Through the entire design and production process, Greg provided the oversight and the "audio vision" to ensure the sound matched the visual and the back-story for the game and advanced the game play for the end user. The game is by no means complete with the basic production of the software and programming. While testing the game, inevitably a lot of "bugs" can surface. Code is never perfect, and therefore, all software development involves bug triage to identify problems and "fix" bugs or remove them if they have significant adverse impact on the game. Working with QA (Quality Assurance), the Forza Management Team (including Greg) established a process to identify the bugs and classify them for priority importance, severity, and urgency. The team then got together and individuals made the case for fixing or not fixing specific bugs. This meeting has different names in different companies and divisions, but according to Greg, they were literally triaging the bugs.

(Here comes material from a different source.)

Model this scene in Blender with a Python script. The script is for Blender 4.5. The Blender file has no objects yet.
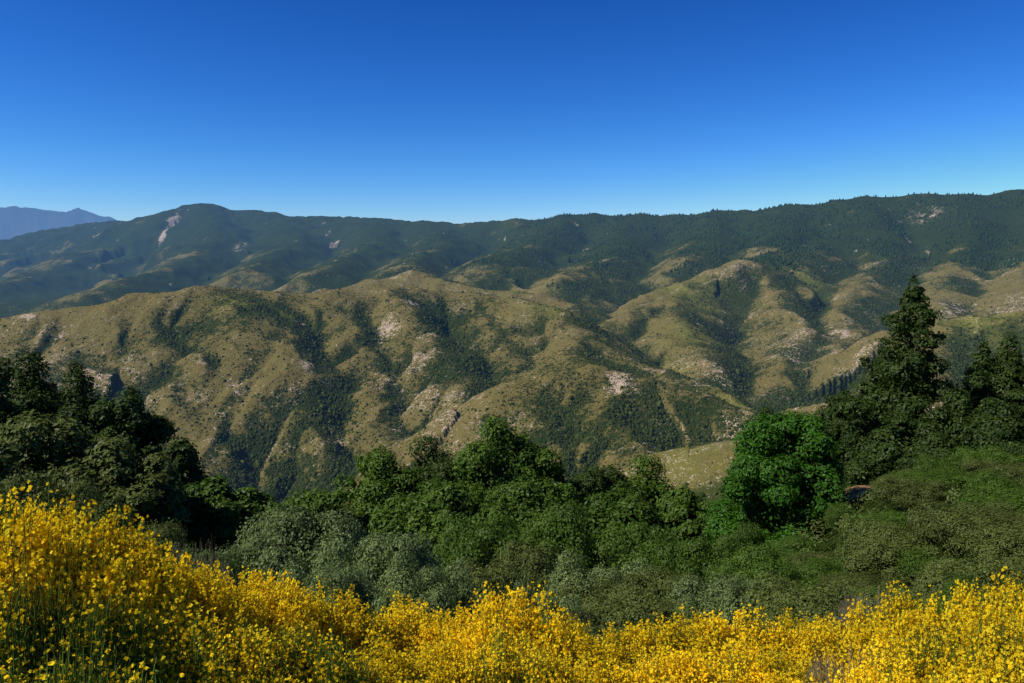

After initial production and release of the game, the work continues by designing downloadable content and add-ons. Over the eight years Greg Shaw has worked for Microsoft on the Forza Motorsport franchise, they have released three versions. In October 2009, Forza Motorsport 3 was released and nominated for Best Audio by GameSpot. Forza Motorsport 3 is widely accepted as the best sounding racing game delivered to date. The casual game player might be surprised to learn the enormous work that precedes a computer video game release. For Greg Shaw, working as the audio designer on games offers enormous technical challenges and many rewards. Behind every game, there is much more than meets the eye-and ear.